Customers are once again experiencing problems with third-party screen repairs and iOS updates on Apple’s latest iPhone models, Motherboard reports. From information gleaned from repair shops, Apple’s iOS 11.3 update has been “killing touch functionality” in iPhone 8 models that have been repaired using aftermarket screens — iPhones that worked perfectly fine with the repaired screens prior to the update. According to Michael Oberdick of Ohio-based iPhone repair shop iOutlet, the repair community believes the problem is being caused by a small microchip that powers iPhone screens, and that some unknown component in the iOS 11.3 update kills touch functionality with that chip. Third-party screen suppliers have apparently solved the problem, but it requires the chip to be physically replaced in each affected iPhone.

Perhaps unsurprisingly, Apple has been quiet on the issue, so it’s unclear whether a new software update will address the issue, however the company has warned users about “non-genuine replacement displays” failing to work properly, and emphasizing that “Apple-certified screen repairs are performed by trusted experts who use genuine Apple parts.” As the Motherboard report notes, however, shops that perform repairs are usually required to agree to certain restrictions in order to get access to officially authorized parts, leaving many to rely on grey market versions that are supposedly “often just as good as the original” and sometimes even made in the same factories.

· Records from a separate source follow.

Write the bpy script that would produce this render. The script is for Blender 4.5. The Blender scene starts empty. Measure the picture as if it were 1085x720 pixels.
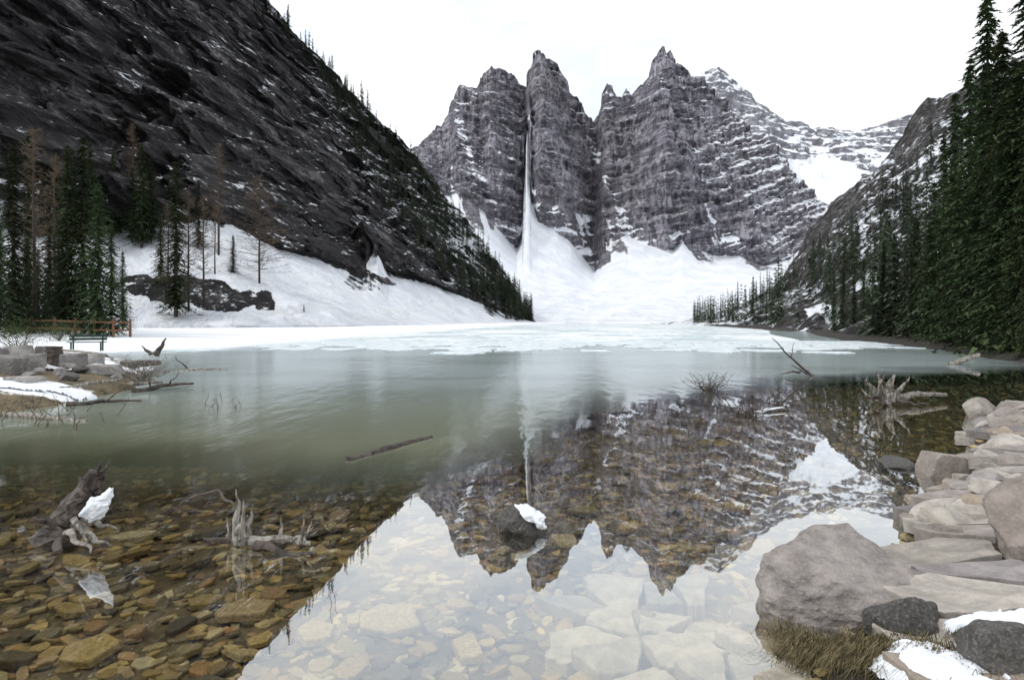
import bpy, bmesh, math, random
import numpy as np
from mathutils import Vector
random.seed(7)
F=707.0; H=2.0; HY=337.0; CX=542.5
scene=bpy.context.scene
col=scene.collection
# ------------------------------------------------------------------ numpy noise
def _h(i,j,k):
    n=(i*374761393+j*668265263+k*2147483647+1274126177)&0xffffffff
    n=((n^(n>>13))*1274126177)&0xffffffff
    n=((n^(n>>16))*2246822519)&0xffffffff
    return ((n^(n>>15))&0xffffff)/float(0xffffff)
def vn(x,y,z=0.0):
    x,y,z=np.broadcast_arrays(np.asarray(x,float),np.asarray(y,float),np.asarray(z,float))
    xi=np.floor(x).astype(np.int64);yi=np.floor(y).astype(np.int64);zi=np.floor(z).astype(np.int64)
    fx=x-xi;fy=y-yi;fz=z-zi
    fx=fx*fx*(3-2*fx);fy=fy*fy*(3-2*fy);fz=fz*fz*(3-2*fz)
    def g(a,b,c): return _h(xi+a,yi+b,zi+c)
    a=g(0,0,0)*(1-fx)+g(1,0,0)*fx; b=g(0,1,0)*(1-fx)+g(1,1,0)*fx
    c=g(0,0,1)*(1-fx)+g(1,0,1)*fx; d=g(0,1,1)*(1-fx)+g(1,1,1)*fx
    return (a*(1-fy)+b*fy)*(1-fz)+(c*(1-fy)+d*fy)*fz
def fbm(x,y,z=0.0,o=4):
    s=0;a=.5;t=0
    for i in range(o):
        s=s+a*vn(np.asarray(x)*2**i+i*17.3,np.asarray(y)*2**i+i*5.1,np.asarray(z)*2**i+i*9.7);t+=a;a*=.5
    return s/t*2-1
def ridged(x,y,z=0.0,o=4):
    s=0;a=.5;t=0
    for i in range(o):
        s=s+a*(1-np.abs(2*vn(np.asarray(x)*2**i+i*7.3,np.asarray(y)*2**i+i*3.1,np.asarray(z)*2**i+i*4.7)-1));t+=a;a*=.5
    return s/t
def sst(a,b,x):
    t=np.clip((np.asarray(x,float)-a)/(b-a),0,1);return t*t*(3-2*t)
def pt(px,py,Y): return Vector(((px-CX)/F*Y,Y,H+(HY-py)/F*Y))
# ------------------------------------------------------------------ object helpers
def tag(o,label=None,cat=None,group=None,kind=None):
    if label:o['label']=label
    if cat:o['category']=cat
    if group:o['group']=group
    if kind:o['kind']=kind
    return o
def mesh_data(name,verts,faces,mats,smooth=False,attrs=None,mi=None):
    me=bpy.data.meshes.new(name)
    me.from_pydata([tuple(v) for v in verts],[],faces)
    for m in (mats if isinstance(mats,(list,tuple)) else [mats]): me.materials.append(m)
    if smooth: me.polygons.foreach_set('use_smooth',[True]*len(me.polygons))
    if mi is not None: me.polygons.foreach_set('material_index',mi)
    for k,a in (attrs or {}).items():
        at=me.attributes.new(k,'FLOAT','POINT'); at.data.foreach_set('value',np.asarray(a,dtype=np.float32).ravel())
    me.update();return me
def link(name,me,parent=None,loc=None):
    o=bpy.data.objects.new(name,me);col.objects.link(o)
    if parent:o.parent=parent
    if loc is not None:o.location=loc
    return o
def empty(name,loc=(0,0,0)):
    o=bpy.data.objects.new(name,None);col.objects.link(o);o.location=loc;o.empty_display_size=.2;return o
class MB:
    def __init__(s): s.v=[];s.f=[]
    def add(s,v,f):
        n=len(s.v); s.v.extend([tuple(q) for q in v]); s.f.extend([tuple(i+n for i in q) for q in f])
    def tube(s,pts,rad,n=7,jit=0.0,seed=0):
        rr=random.Random(seed);pts=[Vector(p) for p in pts];base=len(s.v);fl=[1+rr.uniform(-jit,jit)*1.6 for _ in range(n)]
        for i,p in enumerate(pts):
            d=(pts[min(i+1,len(pts)-1)]-pts[max(i-1,0)])
            d=d.normalized() if d.length>1e-9 else Vector((0,0,1))
            a=d.cross(Vector((.31,.17,.93)));a=a.normalized();b=d.cross(a)
            for k in range(n):
                t=2*math.pi*k/n; r=rad[i]*(fl[k]+rr.uniform(-jit,jit)*.5)
                s.v.append(tuple(p+a*math.cos(t)*r+b*math.sin(t)*r))
            if i:
                o=base+i*n
                for k in range(n): s.f.append((o-n+k,o-n+(k+1)%n,o+(k+1)%n,o+k))
        s.f.append(tuple(base+k for k in range(n))[::-1]); e=base+(len(pts)-1)*n; s.f.append(tuple(e+k for k in range(n)))
    def box(s,c,d):
        x,y,z=c;a,b,e=[q/2 for q in d]
        s.add([(x+i*a,y+j*b,z+k*e) for k in (-1,1) for j in (-1,1) for i in (-1,1)],[(0,2,3,1),(4,5,7,6),(0,1,5,4),(2,6,7,3),(0,4,6,2),(1,3,7,5)])
    def obj(s,name,mat,parent=None,smooth=False):
        return link(name,mesh_data(name,s.v,s.f,mat,smooth),parent)
def limb(a,b,r0,r1,n=7,wig=.05,seed=0,sag=0):
    rr=random.Random(seed);a=Vector(a);b=Vector(b);L=(b-a).length;P=[];R=[]
    ph=[rr.uniform(0,6.28) for _ in range(6)]
    for i in range(n):
        t=i/(n-1);p=a.lerp(b,t);e=math.sin(math.pi*t)
        p+=Vector([math.sin(ph[c]+t*5)*e+.5*math.sin(ph[c+3]+t*13)*e for c in range(3)])*wig*L
        p.z-=sag*e*L
        P.append(p);R.append(r0+(r1-r0)*t**.8)
    return P,R
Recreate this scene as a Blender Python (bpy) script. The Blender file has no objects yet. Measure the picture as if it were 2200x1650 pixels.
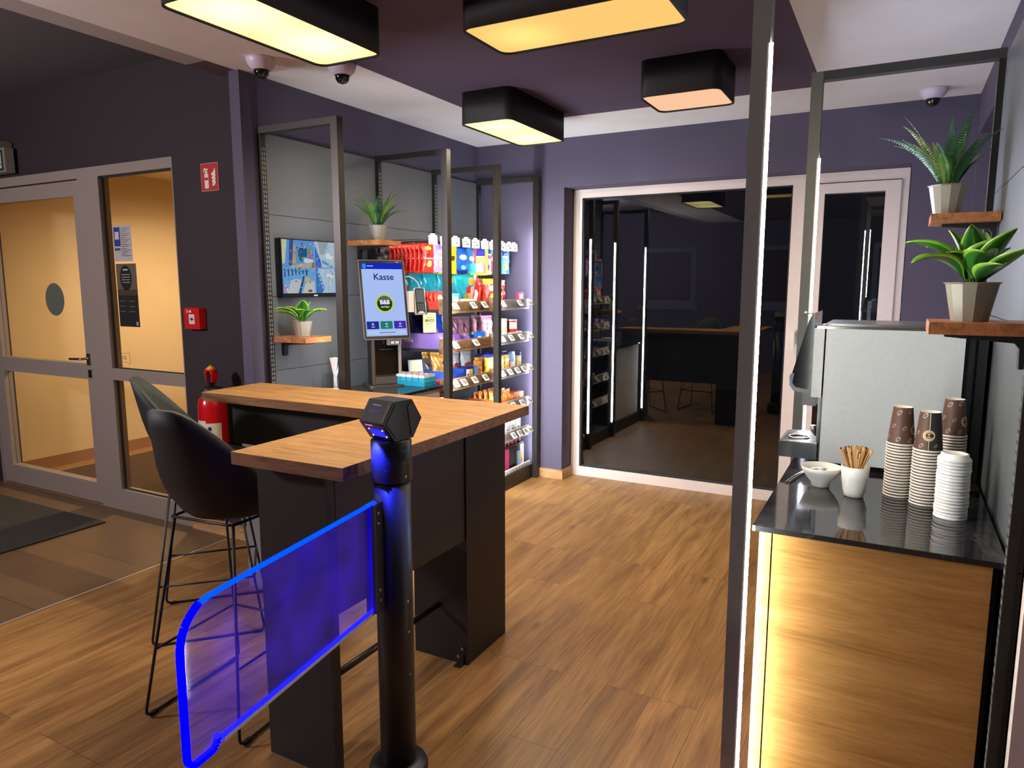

The problem with third-party repairs causing problems for users in iOS updates actually goes back as far as two years ago, when users updating Touch ID capable phones to iOS 9 actually began encountering fully “bricked” devices that showed only a cryptic “Error 53” message, although that problem was more specifically tied to the security used to pair the Touch ID fingerprint sensor with the Secure Enclave — an issue that was known as far back as when the first Touch ID capable iPhone 5s was released in 2013, although prior to iOS 9, unauthorized repairs simply disabled the Touch ID sensor, rather than bricking the device entirely. Sadly, the current issue with iOS 11.3 is another example of how future software updates can impact iPhones long after repairs have occurred, resulting in uncertainty for many users who may rely more heavily on independent repair shops due to cost or proximity to an Apple Store.